Tirrell's research started in the United States but later branched in to other regions of the world, now focusing on Rwanda and the surrounding region. Focusing more on 'speech as action' than she previously had, and working on explaining the action-engendering power of certain deeply derogatory terms led her towards studying the role of changing speech practices before and during the Rwandan genocide In related work, Tirrell has argued that apology, although by itself an insufficient means of making amends, is in fact a prerequisite to doing so - and that reparations and humanitarian aid, unless coupled with an apology, result in a situation where true reconciliation has not occurred.

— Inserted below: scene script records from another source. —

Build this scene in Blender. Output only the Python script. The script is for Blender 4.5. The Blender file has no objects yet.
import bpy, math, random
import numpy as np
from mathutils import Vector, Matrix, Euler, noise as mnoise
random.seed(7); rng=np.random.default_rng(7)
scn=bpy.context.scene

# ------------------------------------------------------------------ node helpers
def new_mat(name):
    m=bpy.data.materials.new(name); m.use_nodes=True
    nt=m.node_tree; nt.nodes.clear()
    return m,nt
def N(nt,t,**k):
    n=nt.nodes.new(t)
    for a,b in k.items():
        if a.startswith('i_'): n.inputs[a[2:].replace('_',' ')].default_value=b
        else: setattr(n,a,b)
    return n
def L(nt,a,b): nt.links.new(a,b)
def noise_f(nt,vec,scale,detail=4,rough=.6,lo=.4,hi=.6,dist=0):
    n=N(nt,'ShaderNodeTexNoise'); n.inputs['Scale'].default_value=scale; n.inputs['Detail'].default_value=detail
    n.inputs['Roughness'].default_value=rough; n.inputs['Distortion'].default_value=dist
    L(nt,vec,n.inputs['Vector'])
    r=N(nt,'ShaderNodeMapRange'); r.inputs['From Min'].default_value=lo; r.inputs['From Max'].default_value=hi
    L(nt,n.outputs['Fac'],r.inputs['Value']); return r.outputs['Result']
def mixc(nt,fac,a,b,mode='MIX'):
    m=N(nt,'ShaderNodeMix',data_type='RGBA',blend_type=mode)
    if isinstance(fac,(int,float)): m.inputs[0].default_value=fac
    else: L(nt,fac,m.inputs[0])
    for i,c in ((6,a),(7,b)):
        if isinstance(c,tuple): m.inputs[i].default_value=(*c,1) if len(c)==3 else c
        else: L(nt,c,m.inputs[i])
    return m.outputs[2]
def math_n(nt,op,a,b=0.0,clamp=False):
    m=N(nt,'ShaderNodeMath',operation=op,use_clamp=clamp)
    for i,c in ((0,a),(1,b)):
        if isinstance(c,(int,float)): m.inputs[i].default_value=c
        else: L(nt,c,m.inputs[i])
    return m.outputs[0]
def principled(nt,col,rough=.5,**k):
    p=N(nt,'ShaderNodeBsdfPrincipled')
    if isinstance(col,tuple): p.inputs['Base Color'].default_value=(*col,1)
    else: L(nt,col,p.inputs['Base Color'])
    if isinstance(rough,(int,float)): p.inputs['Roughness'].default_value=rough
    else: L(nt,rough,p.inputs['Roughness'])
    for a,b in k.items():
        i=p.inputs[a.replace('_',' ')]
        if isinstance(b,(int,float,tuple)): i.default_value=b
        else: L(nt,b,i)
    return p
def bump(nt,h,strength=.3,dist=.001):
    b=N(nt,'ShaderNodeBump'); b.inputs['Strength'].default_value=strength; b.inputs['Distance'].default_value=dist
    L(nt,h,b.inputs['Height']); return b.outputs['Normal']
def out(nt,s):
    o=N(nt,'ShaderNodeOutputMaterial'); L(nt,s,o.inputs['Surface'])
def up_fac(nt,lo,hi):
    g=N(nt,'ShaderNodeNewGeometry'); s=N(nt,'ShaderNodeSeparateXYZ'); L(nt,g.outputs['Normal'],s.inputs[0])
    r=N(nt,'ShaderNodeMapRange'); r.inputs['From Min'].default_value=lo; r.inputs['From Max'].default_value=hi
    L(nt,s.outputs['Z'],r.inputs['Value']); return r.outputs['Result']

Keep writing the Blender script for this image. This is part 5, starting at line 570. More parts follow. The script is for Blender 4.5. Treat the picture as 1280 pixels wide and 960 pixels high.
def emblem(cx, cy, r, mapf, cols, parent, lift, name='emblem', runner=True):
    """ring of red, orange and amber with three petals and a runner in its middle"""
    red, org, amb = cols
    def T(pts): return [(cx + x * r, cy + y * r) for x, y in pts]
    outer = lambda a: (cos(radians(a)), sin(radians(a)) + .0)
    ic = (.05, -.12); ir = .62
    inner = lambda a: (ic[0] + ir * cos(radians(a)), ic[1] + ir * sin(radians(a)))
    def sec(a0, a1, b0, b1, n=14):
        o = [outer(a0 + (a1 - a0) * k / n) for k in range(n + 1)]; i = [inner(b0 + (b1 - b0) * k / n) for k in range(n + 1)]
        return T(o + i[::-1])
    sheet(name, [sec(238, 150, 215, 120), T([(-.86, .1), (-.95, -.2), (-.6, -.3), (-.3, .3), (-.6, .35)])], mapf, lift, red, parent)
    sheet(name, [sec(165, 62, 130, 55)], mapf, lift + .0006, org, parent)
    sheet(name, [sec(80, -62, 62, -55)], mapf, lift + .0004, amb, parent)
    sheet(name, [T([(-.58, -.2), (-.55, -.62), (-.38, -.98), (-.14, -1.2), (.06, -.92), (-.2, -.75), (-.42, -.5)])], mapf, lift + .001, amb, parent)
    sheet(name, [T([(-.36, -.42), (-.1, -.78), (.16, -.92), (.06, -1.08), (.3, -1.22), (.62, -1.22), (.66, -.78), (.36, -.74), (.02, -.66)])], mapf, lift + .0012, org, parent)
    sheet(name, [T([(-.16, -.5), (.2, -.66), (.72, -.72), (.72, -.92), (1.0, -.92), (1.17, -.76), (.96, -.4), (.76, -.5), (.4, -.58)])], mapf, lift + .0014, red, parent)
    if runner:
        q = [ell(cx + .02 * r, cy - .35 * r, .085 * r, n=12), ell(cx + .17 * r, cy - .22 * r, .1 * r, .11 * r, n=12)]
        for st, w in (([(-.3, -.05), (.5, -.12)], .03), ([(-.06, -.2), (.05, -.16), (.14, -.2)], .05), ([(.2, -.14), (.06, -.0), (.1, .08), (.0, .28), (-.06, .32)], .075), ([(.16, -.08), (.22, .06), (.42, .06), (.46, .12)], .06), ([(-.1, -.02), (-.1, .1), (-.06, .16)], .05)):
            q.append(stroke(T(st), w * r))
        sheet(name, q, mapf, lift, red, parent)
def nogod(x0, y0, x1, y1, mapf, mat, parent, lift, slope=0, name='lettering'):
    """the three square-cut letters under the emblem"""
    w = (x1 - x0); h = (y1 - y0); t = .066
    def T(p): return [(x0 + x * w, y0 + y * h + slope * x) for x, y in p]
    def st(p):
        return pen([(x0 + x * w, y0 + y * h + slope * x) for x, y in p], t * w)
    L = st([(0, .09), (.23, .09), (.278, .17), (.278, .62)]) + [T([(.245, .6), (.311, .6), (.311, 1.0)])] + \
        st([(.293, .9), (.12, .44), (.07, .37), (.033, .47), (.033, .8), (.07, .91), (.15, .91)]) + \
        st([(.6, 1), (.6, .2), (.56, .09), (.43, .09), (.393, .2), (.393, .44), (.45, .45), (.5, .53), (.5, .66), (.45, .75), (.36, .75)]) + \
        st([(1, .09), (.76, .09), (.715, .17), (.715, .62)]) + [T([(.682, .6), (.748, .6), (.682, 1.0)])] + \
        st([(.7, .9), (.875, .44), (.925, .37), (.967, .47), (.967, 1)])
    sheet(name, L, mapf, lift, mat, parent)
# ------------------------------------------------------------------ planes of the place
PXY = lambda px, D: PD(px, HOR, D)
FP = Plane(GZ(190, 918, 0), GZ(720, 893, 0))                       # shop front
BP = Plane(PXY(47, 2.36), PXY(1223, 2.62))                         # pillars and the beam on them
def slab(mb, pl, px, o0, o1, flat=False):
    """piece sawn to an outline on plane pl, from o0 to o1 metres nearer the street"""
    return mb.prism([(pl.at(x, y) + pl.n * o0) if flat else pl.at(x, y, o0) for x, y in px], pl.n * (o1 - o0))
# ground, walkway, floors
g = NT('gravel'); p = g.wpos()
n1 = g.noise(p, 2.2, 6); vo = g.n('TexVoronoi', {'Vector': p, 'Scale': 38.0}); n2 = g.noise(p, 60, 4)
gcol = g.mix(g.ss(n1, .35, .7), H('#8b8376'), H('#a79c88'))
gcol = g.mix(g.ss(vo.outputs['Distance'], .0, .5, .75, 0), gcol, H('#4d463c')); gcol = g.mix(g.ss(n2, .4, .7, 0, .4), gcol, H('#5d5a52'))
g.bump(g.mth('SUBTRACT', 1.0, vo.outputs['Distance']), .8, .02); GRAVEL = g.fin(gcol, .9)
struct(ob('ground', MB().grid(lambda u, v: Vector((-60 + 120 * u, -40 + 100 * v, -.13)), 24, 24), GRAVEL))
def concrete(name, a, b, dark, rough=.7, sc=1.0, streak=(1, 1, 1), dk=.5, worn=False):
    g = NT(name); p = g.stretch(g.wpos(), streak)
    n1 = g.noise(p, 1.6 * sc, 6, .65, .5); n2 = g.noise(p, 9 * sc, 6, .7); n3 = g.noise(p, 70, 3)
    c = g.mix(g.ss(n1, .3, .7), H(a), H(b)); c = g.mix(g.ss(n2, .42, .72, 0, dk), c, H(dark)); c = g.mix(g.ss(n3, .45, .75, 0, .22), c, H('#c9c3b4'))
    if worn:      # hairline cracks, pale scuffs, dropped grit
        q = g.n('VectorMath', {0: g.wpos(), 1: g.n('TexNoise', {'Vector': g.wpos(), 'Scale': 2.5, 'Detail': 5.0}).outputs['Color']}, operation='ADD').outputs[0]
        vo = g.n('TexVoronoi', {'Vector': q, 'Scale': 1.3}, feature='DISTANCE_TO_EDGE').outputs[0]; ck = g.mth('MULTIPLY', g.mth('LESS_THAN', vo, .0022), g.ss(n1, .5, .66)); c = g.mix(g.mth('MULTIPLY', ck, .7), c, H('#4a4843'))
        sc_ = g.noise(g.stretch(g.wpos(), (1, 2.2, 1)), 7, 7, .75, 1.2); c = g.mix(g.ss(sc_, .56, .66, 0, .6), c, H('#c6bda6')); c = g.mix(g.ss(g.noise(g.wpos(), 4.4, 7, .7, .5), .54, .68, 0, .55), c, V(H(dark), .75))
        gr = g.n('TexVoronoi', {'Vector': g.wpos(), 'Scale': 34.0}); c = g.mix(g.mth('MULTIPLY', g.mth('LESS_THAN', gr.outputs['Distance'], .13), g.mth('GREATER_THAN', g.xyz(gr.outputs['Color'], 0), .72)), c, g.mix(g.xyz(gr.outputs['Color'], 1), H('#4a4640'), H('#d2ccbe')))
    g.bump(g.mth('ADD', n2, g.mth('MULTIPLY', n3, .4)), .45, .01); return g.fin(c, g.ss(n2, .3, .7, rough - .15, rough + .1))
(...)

Tirrell is also noteworthy for her sophisticated and nuanced arguments in feminist philosophy of language. She argues that for women to thrive, the inherent male biases of English must be altered, making way for a competing view of the world to be put forward - an argument she goes into detail in her 1993 essay “Definition and Power: Toward Authority Without Privilege.” Tirrell has also addressed the anti-pornography views of Catharine MacKinnon, using her own analysis of hate speech to support MacKinnon's views about subordination and silencing, while emphasizing the importance of protecting women's ability to articulate their own experiences. Policies against sexist discursive practices must not be so stringent that they undermine the creative development of new discursive practices and the semantic authority of members of oppressed groups. Tirrell has also written extensively on issues of metaphor. In a series of articles, she develops the view that any account of metaphor should center on what it is to interpret a bit of discourse metaphorically, rather than looking for semantic or syntactic markers that elicit such interpretations. In “Extending: The Structure of Metaphor”, she uses extended metaphors as the basis for a substantive account of metaphorical interpretation, and introduces the concept of expressive commitment, commitment to the viability and value of particular modes of discourse. Unlike literal interpretation, metaphorical interpretation puts the expressive commitment in the forefront of the interpretive process. Through this early inferentialist approach, Tirrell's account explains the affinities and differences between extension and explication, and hence of the age-old problem of paraphrase. Further, the account allows for the open-endedness of metaphor without succumbing to the view that metaphor is non-cognitive. In later work, Tirrell decisively undermines the view that metaphor should be understood as elliptical simile. Her work brings inferential role semantics, as developed in the Pittsburgh School, to bear on alternative theories of metaphor, and shows the importance of interpretive practices.